I have always maintained that for capacity starved, or soon to be capacity starved (once data starts flowing up and down the pipe) American (North and South) carriers, that CDMA makes better sense than any other technology.

... but any technology flip is tough, and consideration is given by carriers to more than just speed, efficiency, and the better choice of mobile IP.

The plight of the IS-136 TDMA operators is serious. Economies of scale have gone out the window for TDMA-EDGE.

This presents an opportunitty for Nokia (GSM-850 with EDGE) & it presents an opportunitty for Ericsson & Motorola (who can go either way) and for Lucent & Nortel who would most probably (and despite what they might say) champion 1xRTT.

It surely is an opportunitty for Qualcomm.

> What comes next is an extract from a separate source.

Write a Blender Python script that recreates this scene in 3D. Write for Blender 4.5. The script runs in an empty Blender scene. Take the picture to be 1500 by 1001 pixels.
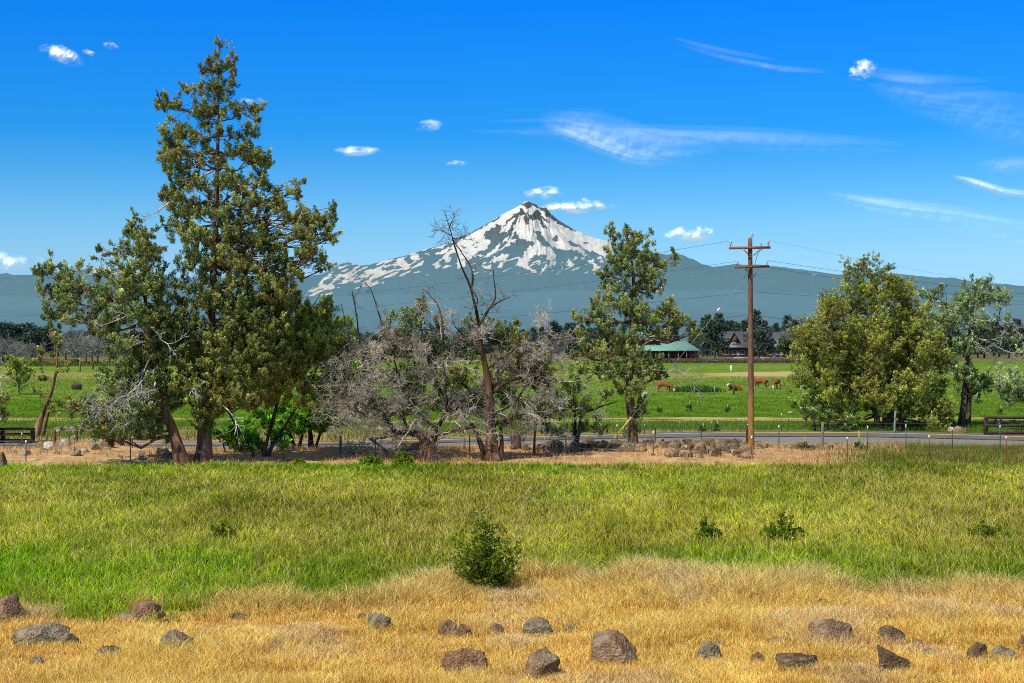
import bpy, math, random
import numpy as np
from math import radians, sin, cos, pi

random.seed(7)
RNG = np.random.default_rng(11)
SC = bpy.context.scene
COL = SC.collection

# ------------------------------------------------------------------ camera geometry
F = 50.0 / 36.0 * 1500.0
CAMH = 5.8
CX, CY = 750.0, 500.5

def W(px, py, d):
    """point at ground-distance d that the photograph shows at (px, py)"""
    return np.array([(px - CX) * d / F, d, CAMH - (py - CY) * d / F])

def gd(py):
    """distance of the ground seen at image row py"""
    return CAMH * F / (py - CY)

def gp(px, py):
    d = gd(py)
    return np.array([(px - CX) * d / F, d, 0.0])

# ------------------------------------------------------------------ numpy noise
def _hash(ix, iy, iz, seed):
    n = (ix.astype(np.int64) * 374761393 + iy.astype(np.int64) * 668265263 +
         iz.astype(np.int64) * 2147483647 + seed * 974711)
    n = (n ^ (n >> 13)) * 1274126177
    n = n ^ (n >> 16)
    return (n & 0xFFFFFF) / float(0xFFFFFF)

def noise3(x, y, z, seed=0):
    x = np.asarray(x, float); y = np.asarray(y, float); z = np.asarray(z, float)
    x, y, z = np.broadcast_arrays(x, y, z)
    ix, iy, iz = np.floor(x), np.floor(y), np.floor(z)
    fx, fy, fz = x - ix, y - iy, z - iz
    fx = fx * fx * (3 - 2 * fx); fy = fy * fy * (3 - 2 * fy); fz = fz * fz * (3 - 2 * fz)
    r = 0
    for dx in (0, 1):
        wx = fx if dx else 1 - fx
        for dy in (0, 1):
            wy = fy if dy else 1 - fy
            for dz in (0, 1):
                wz = fz if dz else 1 - fz
                r = r + wx * wy * wz * _hash(ix + dx, iy + dy, iz + dz, seed)
    return r

def fbm(x, y, z=0.0, oct=4, seed=0):
    s = 0; a = 0.5; t = 0
    x = np.asarray(x, float); y = np.asarray(y, float); z = np.asarray(z, float)
    for o in range(oct):
        s = s + a * noise3(x, y, z, seed + o * 17); t += a
        x = x * 2.03 + 3.1; y = y * 2.03 + 1.7; z = z * 2.03 + 5.3; a *= 0.5
    return s / t

def sstep(a, b, x):
    t = np.clip((x - a) / (b - a), 0, 1)
    return t * t * (3 - 2 * t)

def norm(v):
    v = np.asarray(v, float)
    return v / np.maximum(np.linalg.norm(v, axis=-1, keepdims=True), 1e-9)

# ------------------------------------------------------------------ mesh builder
class MB:
    def __init__(s):
        s.v = []; s.q = []; s.t = []; s.c = []; s.n = 0
    def add(s, V, quads=None, tris=None, col=(1, 1, 1)):
        V = np.asarray(V, float).reshape(-1, 3)
        col = np.asarray(col, float)
        if col.ndim == 1: col = np.tile(col[:3], (len(V), 1))
        s.v.append(V); s.c.append(col)
        if quads is not None and len(quads): s.q.append(np.asarray(quads, np.int64).reshape(-1, 4) + s.n)
        if tris is not None and len(tris): s.t.append(np.asarray(tris, np.int64).reshape(-1, 3) + s.n)
        s.n += len(V)
    def box(s, c, size, col=(1, 1, 1), rz=0.0):
        x, y, z = np.array(size) / 2.0
        V = np.array([[-x,-y,-z],[x,-y,-z],[x,y,-z],[-x,y,-z],[-x,-y,z],[x,-y,z],[x,y,z],[-x,y,z]])
        if rz:
            V = V @ np.array([[cos(rz), sin(rz), 0], [-sin(rz), cos(rz), 0], [0, 0, 1]])
        s.add(V + np.array(c), [[0,3,2,1],[4,5,6,7],[0,1,5,4],[1,2,6,5],[2,3,7,6],[3,0,4,7]], None, col)
    def beam(s, a, b, w, h, col=(1, 1, 1)):
        a = np.array(a, float); b = np.array(b, float)
        d = norm(b - a); up = np.array([0, 0, 1.0])
        if abs(d[2]) > .95: up = np.array([0, 1.0, 0])
        e = norm(np.cross(d, up)); u = np.cross(e, d)
        V = []
        for p in (a, b):
            for i, j in ((-1,-1),(1,-1),(1,1),(-1,1)):
                V.append(p + e * i * w / 2 + u * j * h / 2)
        s.add(V, [[0,1,2,3],[7,6,5,4],[0,4,5,1],[1,5,6,2],[2,6,7,3],[3,7,4,0]], None, col)
    def tube(s, P, R, sides=6, col=(1, 1, 1), rough=0.0, seed=0, cap=True):
        P = np.asarray(P, float); R = np.broadcast_to(np.asarray(R, float), (len(P),)); n = len(P)
        T = np.zeros_like(P); T[1:-1] = P[2:] - P[:-2]; T[0] = P[1] - P[0]; T[-1] = P[-1] - P[-2]
        T = norm(T)
        ref = np.array([0.13, 0.97, 0.21]) if abs(T[0][1]) < .8 else np.array([0.97, .1, .2])
        e = norm(np.cross(T, ref)); u = np.cross(T, e)
        a = np.arange(sides) * 2 * pi / sides
        rr = R[:, None] * np.ones(sides)
        if rough:
            rr = rr * (1 + rough * (noise3(np.cos(a)[None] * 1.6 + seed, np.sin(a)[None] * 1.6, np.arange(n)[:, None] * .35, seed) - .5) * 2)
        V = P[:, None] + rr[..., None] * (e[:, None] * np.cos(a)[None, :, None] + u[:, None] * np.sin(a)[None, :, None])
        i = np.arange(n - 1)[:, None] * sides; j = np.arange(sides)[None]; k = (j + 1) % sides
        Q = np.stack([i + j, i + k, i + sides + k, i + sides + j], -1).reshape(-1, 4)
        V = V.reshape(-1, 3)
        tr = None
        c = np.asarray(col, float)
        if c.ndim == 2: c = np.repeat(c, sides, 0)
        if cap:
            V = np.vstack([V, P[0], P[-1]])
            jj = np.arange(sides); kk = (jj + 1) % sides; b = (n - 1) * sides
            tr = np.vstack([np.stack([kk, jj, np.full(sides, n * sides)], -1), np.stack([b + jj, b + kk, np.full(sides, n * sides + 1)], -1)])
            if c.ndim == 2: c = np.vstack([c, c[0], c[-1]])
        s.add(V, Q, tr, c)
    def build(s, name, mat, parent=None, smooth=False, origin=None, flat_z=None):
        V = np.vstack(s.v); C = np.vstack(s.c)
        o = np.zeros(3)
        if origin is not None: o = np.array(origin, float)
        elif parent is not None: o = np.array(parent.location)
        V = V - o
        Q = np.vstack(s.q) if s.q else np.zeros((0, 4), np.int64)
        T = np.vstack(s.t) if s.t else np.zeros((0, 3), np.int64)
        me = bpy.data.meshes.new(name)
        me.vertices.add(len(V)); me.vertices.foreach_set('co', V.astype(np.float32).ravel())
        nl = Q.size + T.size
        me.loops.add(nl); me.loops.foreach_set('vertex_index', np.concatenate([Q.ravel(), T.ravel()]).astype(np.int32))
        st = np.concatenate([np.arange(len(Q)) * 4, Q.size + np.arange(len(T)) * 3]).astype(np.int32)
        me.polygons.add(len(st)); me.polygons.foreach_set('loop_start', st)
        try:
            me.polygons.foreach_set('loop_total', np.concatenate([np.full(len(Q), 4), np.full(len(T), 3)]).astype(np.int32))
        except Exception:
            pass
        at = me.attributes.new('Col', 'FLOAT_COLOR', 'POINT')
        if C.shape[1] == 3: C = np.hstack([C, np.ones((len(C), 1))])
        at.data.foreach_set('color', C.astype(np.float32).ravel())
        me.update(calc_edges=True); me.validate()
        if smooth: me.polygons.foreach_set('use_smooth', np.ones(len(me.polygons), bool))
        if mat: me.materials.append(mat)
        ob = bpy.data.objects.new(name, me); COL.objects.link(ob)
        if parent is not None: ob.parent = parent
        elif origin is not None: ob.location = o
        return ob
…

I have long counted Cingular as not likely to go 1xRTT (despite Lynette Luna's "sources say" - her sources being Lucent & Nortel, most likely.

Latin America is another story. I happen to think that BSI is likely to go all the way with CDMA. SBC likely to go GSM. The many others wide open. Some will ride TDMA for awhile, it beats AMPS.

GSM-EDGE might not be the greatest technology going, but it sure is better than attempting to migrate GPRS to higher data rates using CS-3, or CS-4, which may be like trying to get 1xRTT to 614 kbps using RC 4 (I learned about RC 4 & 7 & 9 & Spreading Rate 3 from mightylakers my "coach"), until or unless Best Effort QoS is improved in IS-2000 B.

The outfit in San Diego I park a lot of my money in, needs some carrier wins. It is that simple.

They need them in Latin America. They can't wish EDGE away, or pooh pooh it.

The UWCC guys are part of the 3GPP global initiative and that's significant.

Unicom is good progress. The WLL stuff in India is good, Nextel will be good if CDMA gets over a hump (much like the GAIT hump).

I doubt seriously that Nokia has committed to GAIT handsets. Siemens is on that hook big time, and I bet Ericsson is on it and would maybe like to get off. Motorola, they seem to attack anything, but maybe they're getting smarter (how many times have we said that?).

Has Nokia committed to GSM-EDGE handsets for AWS - I would bet on it - but that is between Nokia and AWS. It will be between Nokia and Cingular, when and if they get close to contract for GSM-EDGE.